ケント・ギルバート氏によると日本人は「世界で一番騙されやすい人種」だという。オレオレ詐欺・年間被害総額500億円は確かに異常な数字だ。
テレビに出ている「専門家」は、「私は大丈夫、と思っていませんか。そんな人ほど簡単に騙されるのです」などと脅かす。しかし、いかに騙されやすい人種だといっても騙された人たちは、テレビや新聞・雑誌などのオレオレ詐欺の記事・報道を一回も見ていないのだろうか。
「それとこれとは違うでしょ」などと、「悪い意味の割り切り方」をしているのではないだろうか。
「歴史から目をそらす者は現在に対しても盲目である」などと仰々しく言うつもりはないが、日本人はとかく、いろんな事象から現在進行中の自分に関わることとのリンケージが不得手のようだ。これでは習字教室で「木」という書き方を習っても、「林」や「森」を書けない人と同じだ。脳内のシナプスがうまく「連動」しないのだろう。「お花畑脳」と揶揄されても仕方ない。せっかく脳に蓄えた「知識を連動させられない」のではもったいない。
カラスはカーカー・犬はワンワンだけの、知識の断片では寂しい限りだ。「風が吹けば桶屋が儲かる」的な発想が必要だ。

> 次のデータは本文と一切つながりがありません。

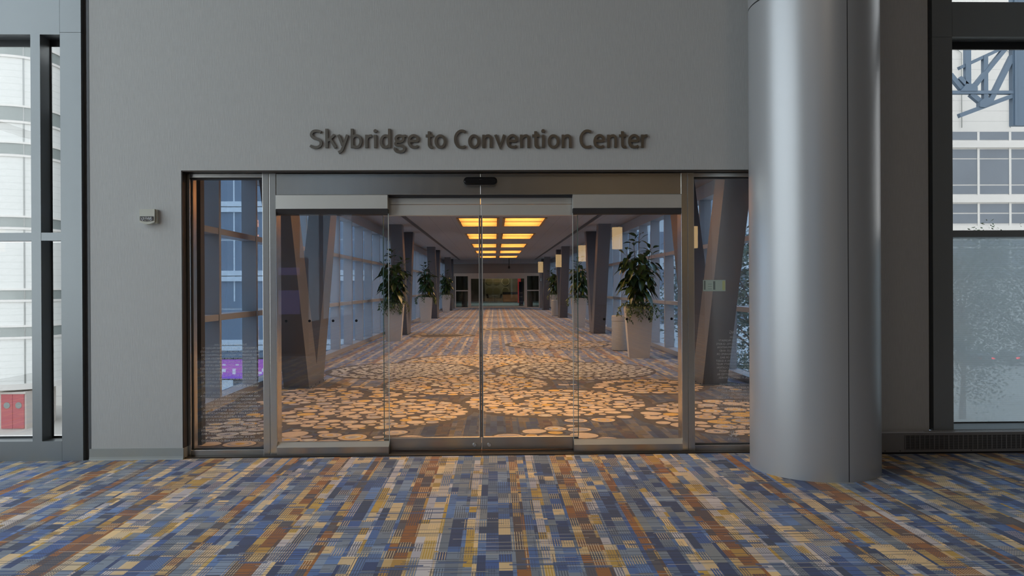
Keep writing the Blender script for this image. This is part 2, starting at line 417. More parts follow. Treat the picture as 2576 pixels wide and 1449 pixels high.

オレオレ詐欺に騙される人にも、それなりの「深い事情」が存在する。祖母に孫?から電話が来る。集金した金を紛失した。返さないと首。
祖母は「怪しい」と思いながらも金を工面する。祖母にとっては「怪しい」を正面に据えると「孫への愛が揺らぐ」ことになるから。騙されることが孫への愛の証というわけか。